Monday, 4 July 2016

RIP BUD SPENCER!

The other day I was watching ‘They call me Trinity’, a 1970 movie a typical western movie with a typical plot and had the same ‘masala’ that any Bud Spencer – Terence Hill movie would have. This was certainly not the first time that I was watching this movie. I am a movie buff (enthusiast) and often watch movies umpteen times, you see. But every time I watch with a different perspective. 
 As a kid I always enjoyed these westerner entertainers and still do now as young man of seventy.

I loved the very opening scene in the movie - Trinity, an unkempt, care free western gunfighter being dragged on a sledge, I think it is called travois, by his horse. His unnaturally fast drawing ability and his marksmanship, the way draws his gun and shoots his enemies before they can shoot him in the back, has always been treat to watch!
 

As kids we cousins would enact some character or the other from these ‘flicks’ in our games, which we called ‘Bang – bang’. Bandu would often send Rama, his family servant, to call me to play at his residence, where just two of us would play these bang –bang games in a small passage in my aunty, Kamal Maushi’s place. He had collection of guns, toy ones as well as the real but broken and discarded ones of his dad’s. We were allowed to play with them. He would ask me to be some Red Indian character, some insignificant ‘Apache’ character or a villain like ‘Clarence Leroy Van Cleef. The partition door made up our fort and it was fun to scale the door as ‘apache’ guy and engage in those mock fights with my cousin. We would roll bus tickets into cigars and put in the corner of our lips and throw the dialogues through our clenched teeth, just the way our heroes in the movies did. 

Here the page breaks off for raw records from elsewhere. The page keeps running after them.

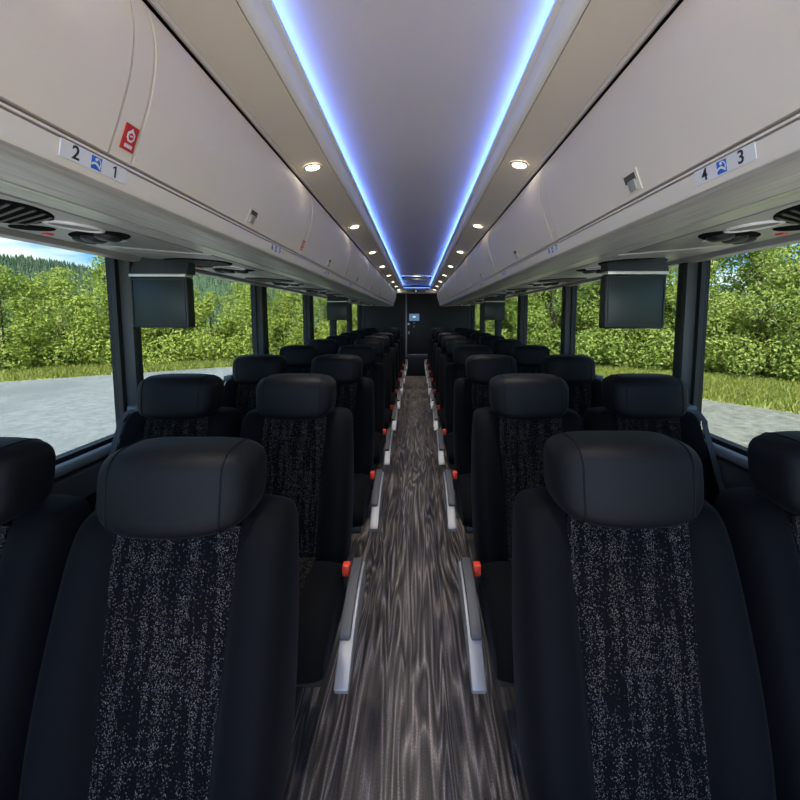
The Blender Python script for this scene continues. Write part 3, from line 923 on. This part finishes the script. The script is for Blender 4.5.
def make_seat(s_out, kind):
    """s_out: +1 when the aisle (or window) lies on the +x side of the seat's own 'special' side"""
    r = empty('coach_seat', (0, 0, 0))
    make_backrest(r); make_back_insert(r)
    make_headrest(r, 'leather'); make_cushion(r)
    # seat frame and pedestal legs
    box('seat_pan', -0.205, 0.205, -0.56, -0.10, 0.305, 0.345, 'leg_steel', r, bev=0.006)
    for yy in (-0.48, -0.19):
        bm = bmesh.new()
        bm_box(bm, -0.03 - s_out * 0.0, 0.03, yy - 0.025, yy + 0.025, 0.03, 0.31, 0.005)
        bm_box(bm, -0.05, 0.05, yy - 0.05, yy + 0.05, 0.0, 0.03, 0.006)
        bm_done('leg', bm, 'leg_steel', r)
    if kind == 'aisle':
        xa = s_out * 0.276
        crv = smooth_curve([(-0.275, 0.500), (-0.37, 0.492), (-0.46, 0.470), (-0.545, 0.433), (-0.635, 0.372)], 4)
        low = smooth_curve([(-0.625, 0.352), (-0.52, 0.372), (-0.40, 0.392), (-0.30, 0.405), (-0.262, 0.425), (-0.262, 0.485)], 3)
        pts = [(y, z) for y, z in crv] + low
        sp = plate_yz('side_panel', pts, xa - 0.020, xa + 0.020, 'silver', r, 0.005)
        t1 = [(y, z + 0.016) for y, z in crv if y > -0.548]
        t0 = [(y, z + 0.0005) for y, z in crv if y > -0.548]
        plate_yz('armrest_pad', t1 + t0[::-1], xa - s_out * 0.005 - 0.0165, xa - s_out * 0.005 + 0.0165, 'pad', sp, 0.005)
        plate_yz('pivot_bracket', [(-0.235, 0.41), (-0.235, 0.45), (-0.30, 0.47), (-0.30, 0.41)], xa - s_out * 0.05, xa - s_out * 0.018, 'leg_steel', r, 0.003)
        bx = s_out * 0.238
        bm = bmesh.new(); bm_box(bm, bx - 0.012, bx + 0.012, -0.335, -0.305, 0.482, 0.520, 0.004)
        b_ = bm_done('belt_buckle', bm, 'buckle_red', r)
        bm = bmesh.new(); bm_box(bm, bx - 0.010, bx + 0.010, -0.328, -0.310, 0.42, 0.484, 0.003)
        bm_done('buckle_stalk', bm, 'black_plastic', b_)
    # shoulder belt on the outer side of the back
    ow = -s_out if kind == 'aisle' else s_out
    xo = ow * 0.200
    def bol(z): return 0.056 - max(0, (z - 0.66)) * 0.115
    zz_ = [(0.968, 0.030), (0.970, 0.0)] + [(z, yf(z) - bol(z) - 0.005) for z in (0.955, 0.93, 0.88, 0.80, 0.70, 0.60, 0.52)]
    v, f = [], []
    for i, (z, y) in enumerate(smooth_curve(zz_, 3)):
        xx = xo + ow * 0.022 * min(1, max(0, (0.97 - z) / 0.3))
        for dx, dy in ((-0.011, 0.0), (0.011, 0.0), (0.011, 0.002), (-0.011, 0.002)):
            v.append((xx + dx, y + dy, z + (0.012 if i < 6 else 0.0)))
    n = len(v) // 4
    for i in range(n - 1):
        for k in range(4):
            f.append((i * 4 + k, i * 4 + (k + 1) % 4, (i + 1) * 4 + (k + 1) % 4, (i + 1) * 4 + k))
    f.append((0, 1, 2, 3)); f.append((4 * n - 4, 4 * n - 3, 4 * n - 2, 4 * n - 1))
    if kind == 'window':
        from_pydata('seat_belt', v, f, 'belt', r)
        bm = bmesh.new(); bm_box(bm, xo - 0.026, xo + 0.022, -0.03, 0.045, 0.960, 0.992, 0.008)
        bm_done('belt_guide', bm, 'guide', r)
    return r

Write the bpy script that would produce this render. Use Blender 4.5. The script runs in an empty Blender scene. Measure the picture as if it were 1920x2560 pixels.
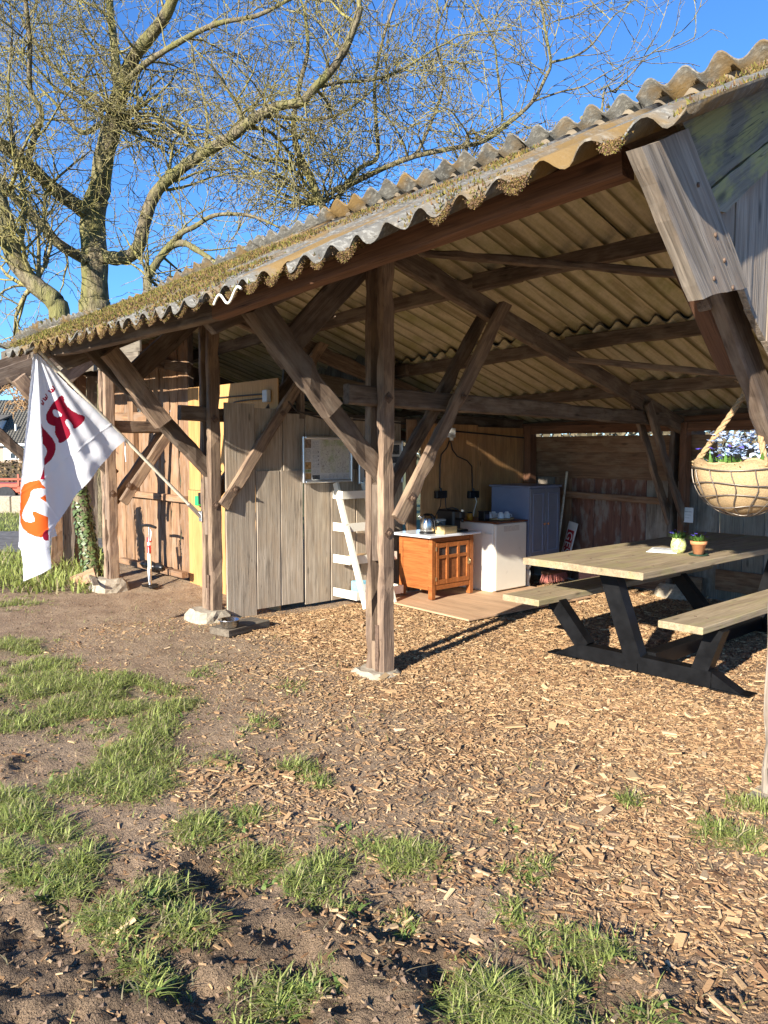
import bpy, math, random
import numpy as np
from mathutils import Vector, Matrix

random.seed(7)
RNG = np.random.default_rng(11)
D = bpy.data
SC = bpy.context.scene
COL = SC.collection
R = math.radians

# ------------------------------------------------------------------ camera
CAMP = np.array([4.043, -3.677, 1.56])
PITCH = math.atan((1280.0 - 1132.0) / 1950.0)
YAW = R(47.717)
cam_d = D.cameras.new('camera'); cam = D.objects.new('camera', cam_d); COL.objects.link(cam)
cam.location = CAMP
cam.rotation_euler = (math.pi / 2 - PITCH, 0, YAW)
cam_d.sensor_fit = 'HORIZONTAL'; cam_d.sensor_width = 36.0; cam_d.lens = 36.0 * 1950.0 / 1920.0
cam_d.clip_start = 0.05; cam_d.clip_end = 2000
SC.camera = cam
SC.cycles.max_bounces = 6; SC.cycles.diffuse_bounces = 3; SC.cycles.glossy_bounces = 2; SC.cycles.transmission_bounces = 4; SC.cycles.transparent_max_bounces = 4
SC.render.resolution_x = 768; SC.render.resolution_y = 1024

# ------------------------------------------------------------------ light
SUN_T = Vector((-0.235, 0.968, -0.393)).normalized()          # direction the light travels
elev = math.asin(-SUN_T.z)
world = D.worlds.new('World'); SC.world = world; world.use_nodes = True
wn = world.node_tree.nodes; wl = world.node_tree.links
sky = wn.new('ShaderNodeTexSky'); sky.sky_type = 'NISHITA'; sky.sun_disc = False
sky.sun_elevation = elev
sky.sun_rotation = math.atan2(-SUN_T.x, -SUN_T.y)
sky.air_density = 1.0; sky.dust_density = 0.0; sky.ozone_density = 10.0
bg = wn['Background']; bg.inputs['Strength'].default_value = 0.112
wl.new(sky.outputs['Color'], bg.inputs['Color'])
sun_d = D.lights.new('sun', 'SUN'); sun = D.objects.new('sun', sun_d); COL.objects.link(sun)
sun_d.energy = 5.0; sun_d.angle = R(0.53); sun_d.color = (1.0, 0.935, 0.82)
sun.rotation_euler = SUN_T.to_track_quat('-Z', 'Y').to_euler()
SC.view_settings.view_transform = 'Standard'; SC.view_settings.look = 'None'
SC.view_settings.exposure = 1.3; SC.view_settings.gamma = 1.0

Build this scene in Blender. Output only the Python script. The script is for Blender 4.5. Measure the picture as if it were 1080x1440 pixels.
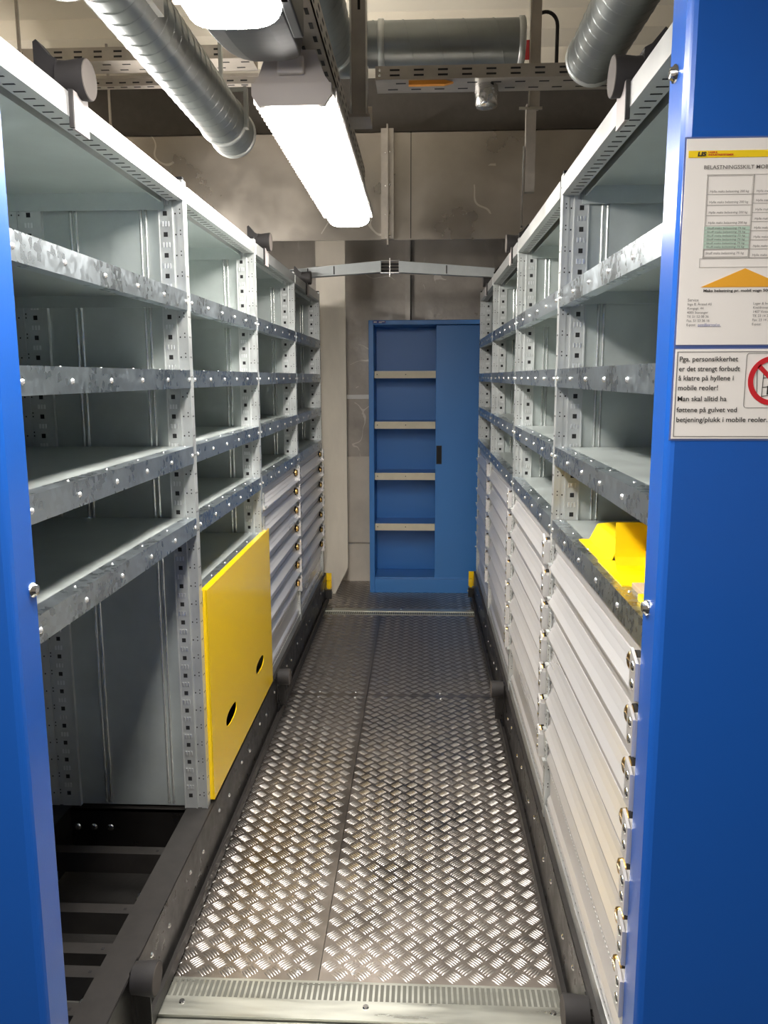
import bpy, bmesh, math, random
from mathutils import Vector, Matrix

random.seed(7)
for o in list(bpy.data.objects):
    bpy.data.objects.remove(o)
SC = bpy.context.scene
COL = SC.collection

# ------------------------------------------------------------------ camera
CAM_H = 1.47
pitch, yaw, roll = 0.16412, 0.04618, -0.00302
cp, sp = math.cos(pitch), math.sin(pitch)
fw, up, rt = Vector((0, cp, -sp)), Vector((0, sp, cp)), Vector((1, 0, 0))
RZ = Matrix.Rotation(yaw, 3, 'Z')
fw, up, rt = RZ @ fw, RZ @ up, RZ @ rt
rx = math.cos(roll) * rt + math.sin(roll) * up
ux = -math.sin(roll) * rt + math.cos(roll) * up
cam = bpy.data.cameras.new('camera')
cam.sensor_fit = 'VERTICAL'
cam.sensor_height = 36.0
cam.lens = 1145.6 / 1440 * 36.0
cam.clip_start = 0.02
co = bpy.data.objects.new('camera', cam)
COL.objects.link(co)
M3 = Matrix((rx, ux, -fw)).transposed()
co.matrix_world = Matrix.Translation((0, 0, CAM_H)) @ M3.to_4x4()
SC.camera = co

# ------------------------------------------------------------------ world, exposure
LAMP_STRENGTH = 24.0
w = bpy.data.worlds.new('world')
SC.world = w
w.use_nodes = True
w.node_tree.nodes['Background'].inputs[0].default_value = (1.0, 0.96, 0.9, 1)
w.node_tree.nodes['Background'].inputs[1].default_value = 0.05
SC.view_settings.view_transform = 'Standard'
SC.view_settings.look = 'None'
SC.view_settings.gamma = 1.0
SC.view_settings.use_curve_mapping = False
SC.view_settings.exposure = 1.15


# ------------------------------------------------------------------ materials
def srgb(r, g, b):
    f = lambda c: (c / 255 / 12.92) if c / 255 <= 0.04045 else ((c / 255 + 0.055) / 1.055) ** 2.4
    return (f(r), f(g), f(b), 1)


MATS = {}


def mat(name, col, metal=0.0, rough=0.5, var=0.0, scale=20.0, kind='noise', rvar=0.0, bump=0.0,
        bscale=60.0, stretch=(1, 1, 1), coat=0.0, emit=0.0, col2=None, spec=0.5, scratch=None):
    """principled material; colour / roughness vary over a procedural pattern in object space"""
    m = bpy.data.materials.new(name)
    m.use_nodes = True
    nt = m.node_tree
    b = nt.nodes['Principled BSDF']
    b.inputs['Base Color'].default_value = col
    b.inputs['Metallic'].default_value = metal
    b.inputs['Roughness'].default_value = rough
    b.inputs['Specular IOR Level'].default_value = spec
    if coat:
        b.inputs['Coat Weight'].default_value = coat
        b.inputs['Coat Roughness'].default_value = 0.12
    if emit:
        b.inputs['Emission Color'].default_value = col
        b.inputs['Emission Strength'].default_value = emit
    if var or rvar or bump:
        tc = nt.nodes.new('ShaderNodeTexCoord')
        oi = nt.nodes.new('ShaderNodeObjectInfo')
        mul = nt.nodes.new('ShaderNodeMath')
        mul.operation = 'MULTIPLY'
        mul.inputs[1].default_value = 37.0
        nt.links.new(oi.outputs['Random'], mul.inputs[0])
        add = nt.nodes.new('ShaderNodeVectorMath')
        add.operation = 'ADD'
        nt.links.new(tc.outputs['Object'], add.inputs[0])
        nt.links.new(mul.outputs[0], add.inputs[1])
        mp = nt.nodes.new('ShaderNodeMapping')
        mp.inputs['Scale'].default_value = stretch
        nt.links.new(add.outputs[0], mp.inputs['Vector'])
        if kind == 'voronoi':
            t = nt.nodes.new('ShaderNodeTexVoronoi')
            t.inputs['Scale'].default_value = scale
            sx = nt.nodes.new('ShaderNodeSeparateColor')
            nt.links.new(mp.outputs[0], t.inputs['Vector'])
            nt.links.new(t.outputs['Color'], sx.inputs[0])
            n2 = nt.nodes.new('ShaderNodeTexNoise')
            n2.inputs['Scale'].default_value = 6.0
            n2.inputs['Detail'].default_value = 4.0
            nt.links.new(mp.outputs[0], n2.inputs['Vector'])
            mx = nt.nodes.new('ShaderNodeMath')
            mx.operation = 'MULTIPLY_ADD'
            mx.inputs[1].default_value = 0.45
            nt.links.new(sx.outputs[0], mx.inputs[0])
            mm = nt.nodes.new('ShaderNodeMapRange')
            mm.inputs[1].default_value = 0.3
            mm.inputs[2].default_value = 0.7
            mm.inputs[4].default_value = 0.55
            nt.links.new(n2.outputs['Fac'], mm.inputs[0])
            nt.links.new(mm.outputs[0], mx.inputs[2])
            fac = mx.outputs[0]
        else:
            t = nt.nodes.new('ShaderNodeTexNoise')
            t.inputs['Scale'].default_value = scale
            t.inputs['Detail'].default_value = 5.0
            t.inputs['Roughness'].default_value = 0.6
            nt.links.new(mp.outputs[0], t.inputs['Vector'])
            mr = nt.nodes.new('ShaderNodeMapRange')
            mr.inputs[1].default_value = 0.3
            mr.inputs[2].default_value = 0.7
            nt.links.new(t.outputs['Fac'], mr.inputs[0])
            fac = mr.outputs[0]
        if var:
            c2 = col2 or tuple(min(1, c * (1 + var)) for c in col[:3]) + (1,)
            c1 = tuple(c * (1 - var) for c in col[:3]) + (1,) if col2 is None else col
            mc = nt.nodes.new('ShaderNodeMix')
            mc.data_type = 'RGBA'
            mc.inputs[6].default_value = c1
            mc.inputs[7].default_value = c2
            nt.links.new(fac, mc.inputs[0])
            nt.links.new(mc.outputs[2], b.inputs['Base Color'])
        if scratch and var:
            # thin pale scuff lines, kept to a few patches
            def nz(sc, w_):
                q = nt.nodes.new('ShaderNodeTexNoise')
                q.inputs['Scale'].default_value = sc
                q.inputs['Detail'].default_value = w_
                nt.links.new(mp.outputs[0], q.inputs['Vector'])
                return q.outputs['Fac']
            def mth(op, a, bv):
                q = nt.nodes.new('ShaderNodeMath')
                q.operation = op
                nt.links.new(a, q.inputs[0])
                if isinstance(bv, float):
                    q.inputs[1].default_value = bv
                else:
                    nt.links.new(bv, q.inputs[1])
                return q.outputs[0]
            ln = mth('LESS_THAN', mth('ABSOLUTE', mth('SUBTRACT', nz(scratch, 1.0), 0.5), 0.0), 0.006)
            pt = mth('GREATER_THAN', nz(scratch * .7 + 1.3, 2.0), 0.56)
            f2 = mth('MULTIPLY', mth('MULTIPLY', ln, pt), 0.6)
            m3 = nt.nodes.new('ShaderNodeMix')
            m3.data_type = 'RGBA'
            m3.inputs[7].default_value = (.72, .68, .62, 1)
            nt.links.new(mc.outputs[2], m3.inputs[6])
            nt.links.new(f2, m3.inputs[0])
            nt.links.new(m3.outputs[2], b.inputs['Base Color'])
        if rvar:
            mr2 = nt.nodes.new('ShaderNodeMapRange')
            mr2.inputs[3].default_value = max(0.05, rough - rvar)
            mr2.inputs[4].default_value = min(1, rough + rvar)
            nt.links.new(fac, mr2.inputs[0])
            nt.links.new(mr2.outputs[0], b.inputs['Roughness'])
        if bump:
            nb = nt.nodes.new('ShaderNodeTexNoise')
            nb.inputs['Scale'].default_value = bscale
            nb.inputs['Detail'].default_value = 3.0
            nt.links.new(mp.outputs[0], nb.inputs['Vector'])
            bp = nt.nodes.new('ShaderNodeBump')
            bp.inputs['Strength'].default_value = bump
            bp.inputs['Distance'].default_value = 0.01
            nt.links.new(nb.outputs['Fac'], bp.inputs['Height'])
            nt.links.new(bp.outputs[0], b.inputs['Normal'])
    MATS[name] = m
    return m


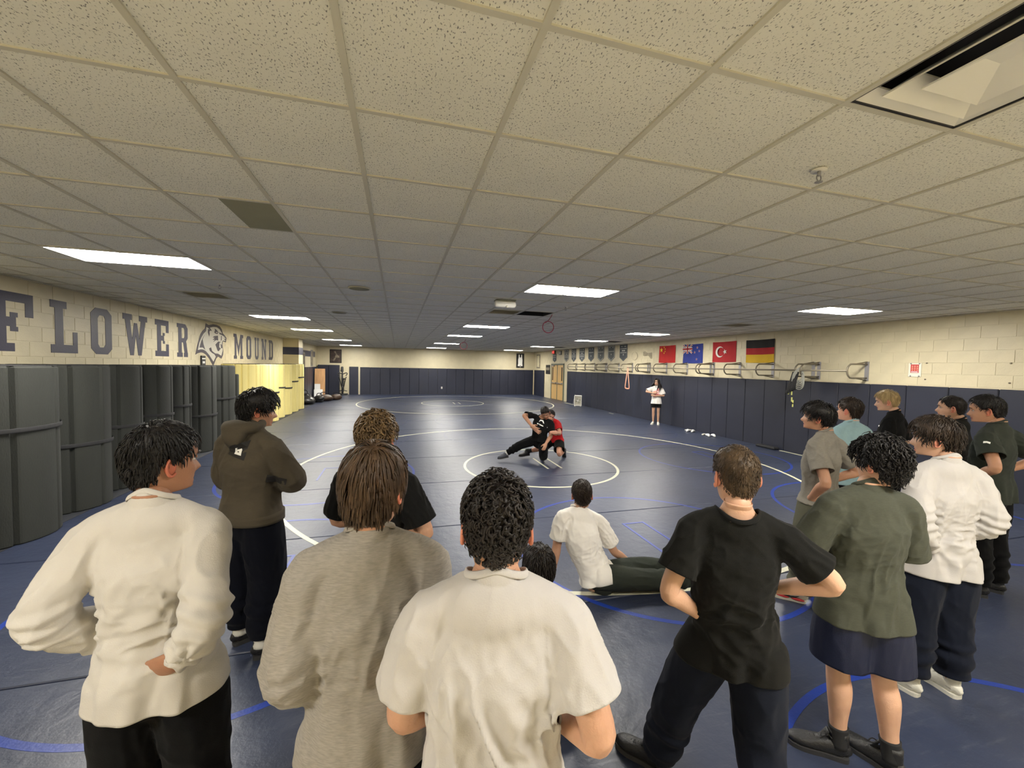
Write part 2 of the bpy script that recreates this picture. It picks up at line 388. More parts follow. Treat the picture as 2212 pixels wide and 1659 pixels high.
def grille(name, label, i, j, dark=False, bars=6, group=None):
    c = np.array([(i + .5) * S, (j + .5) * S, CEIL]); t = thing(name, label, 'vent', c, group); h = S / 2 - .014
    f = join(box(-h, h, -h, -h + .03, -.004, .03), box(-h, h, h - .03, h, -.004, .03), box(-h, -h + .03, -h + .03, h - .03, -.004, .03), box(h - .03, h, -h + .03, h - .03, -.004, .03))
    mk('frame', (f[0] + c, f[1]), M['tee'] if not dark else M['dark'], t)
    g = box(-h, h, -h, h, .1, .11); mk('cavity', (g[0] + c, g[1]), M['dark'], t)
    for k in range(bars):
        y = -h + .03 + (2 * h - .06) * (k + .5) / bars
        g = tube([(-h + .03, y, .012), (h - .03, y, .012)], .022, .003, side=(0, 1, .8), n=8, sub=1); mk('louver', (g[0] + c, g[1]), M['tee'] if not dark else M['dark'], t)
    return t
grille('ceiling_vent', 'dark louvered ceiling vent near the left wall beyond the big light', -5, 10, bars=7)
grille('ceiling_vent', 'dark louvered ceiling vent beside the open ceiling bay', 3, 10, bars=5)
grille('ceiling_vent', 'dark louvered ceiling vent near the right wall above the flags', 12, 10, bars=7)
grille('ceiling_vent', 'small dark ceiling vent right of the third right hand light', 13, 21, dark=True)
grille('ceiling_vent', 'small dark ceiling vent right of the fourth right hand light', 13, 30, dark=True)
t = thing('open_ceiling_bay', 'dark uncovered ceiling bay with a red cord hanging from it', 'opening', ((4.5) * S, 10.5 * S, CEIL)); o = ORG[t.name]
h = S / 2 - .014
g = join(box(-h, h, -h, h, .2, .21), box(-h, -h + .01, -h, h, 0, .2), box(h - .01, h, -h, h, 0, .2), box(-h, h, -h, -h + .01, 0, .2), box(-h, h, h - .01, h, 0, .2)); mk('cavity', (g[0] + o, g[1]), M['dark'], t)
# square air diffuser at upper right of the view: nested pyramidal frames
t = thing('air_diffuser', 'large square white air diffuser with nested frames in the near ceiling', 'vent', (3.5 * S, -.5 * S, CEIL)); o = ORG[t.name]
def sq_frame(a, b, za, zb, th=.006):       # sloping square collar between half-sizes a (at za) and b (at zb)
    V = []; F = []
    for s, z in ((a, za), (b, zb), (b, zb + th), (a, za + th)): V += [(-s, -s, z), (s, -s, z), (s, s, z), (-s, s, z)]
    for k in range(4):
        for q in range(4): F.append((k * 4 + q, ((k + 1) % 4) * 4 + q, ((k + 1) % 4) * 4 + (q + 1) % 4, k * 4 + (q + 1) % 4))
    return np.array(V) + o, F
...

Bandu could easily blend into different roles that he played in our games. He would play the characters played by John Wayne, Clint Eastwood, James Stewart, Burt Lancaster, Kirk Douglas, Gregory Peck, and many others. But the best one was his ‘Yul Brynner’, his head had been shaved off that time, perhaps it was done for his ‘Munj’ or ‘thread ceremony’, I do not remember. But what I do remember is that Bandu had this natural talent for acting and if someone from the film industry had ever spotted him then, Bandu would have been a very good child artist and a great star actor of today and that too much before Mahesh did. Whenever we were tired of playing any game we would shout, “Let’s play Bang-Bang ”and out came our toy guns and switch over to our favourite game. It was fun to play these games in Ajinkya Mansion, where there were many of us. The elevator became our prison cell. Most of us could draw our toy guns a number of times, may be with some degree of variation, each time holstering it and then slapping some imaginary villain’s face, just the way our hero in the movie did without batting an eye and all before the villain could react or point our gun at the imaginary villain, push it down with our thumb and then spin trigger guard of the gun in our index finger repeatedly and bring it again to point at the villain, the way Clint Eastwood would do. Vijoo would often play some rough character or the other. But I always imagined that the character of that enormous man, an omnipotent buffoon with squinty eyes called Bambino from ‘They call me Trinity’ and ‘Trinity is still my name’, was perfect for him, may be because of Vijoo’s physical structure. 


Bambina was portrayed by Bud Spencer and it was while I was watching this movie that I was reminded of my childhood, of western movies and of Bud Spencer – Bud Spencer had passed away! The next day I learnt that Bud Spencer was no more. He was born on 31 October, 1929 as Carlo Pedersoli. It is said that fairly at studies and played different sports, in particular swimming, for which he showed a great disposition, winning several prizes. In his youth, Mr. Spencer was an athlete, becoming the first Italian to swim the 100-meter freestyle in under a minute. Bud Spencer abandoned his swimming career after the 1960 Olympics in Rome.
He studied chemistry at the Sapienza University of Rome. However, he was obliged to leave his studies when the family moved to America due to father’s work. He worked in the Italian Consulate in Brazil, where he learned fluent Portuguese. Then Colizzi offered a role in a film. Carlo Pedersoli adopted the screen name Bud Spencer — the first name inspired by a beer and the last to honor his favorite star, Spencer Tracy.
Working on a 1967 film, “Dio Perdona Io No” (“God Forgives, I Don’t”), he met Mario Girotti, who would take the screen name Terence Hill and become his frequent movie partner in spaghetti westerns. They went on to work together on over 20 films. Spencer wrote the complete or partial screenplay for some of his movies. This burly comic actor was known as ‘good giant’, who would often punch out bad guys on the screen in a series of westerns.
And while I was watching ‘They call me Trinity’, this ‘Gentle Giant’ had passed away peacefully in Rome at 86 years of age. RIP Bud Spencer!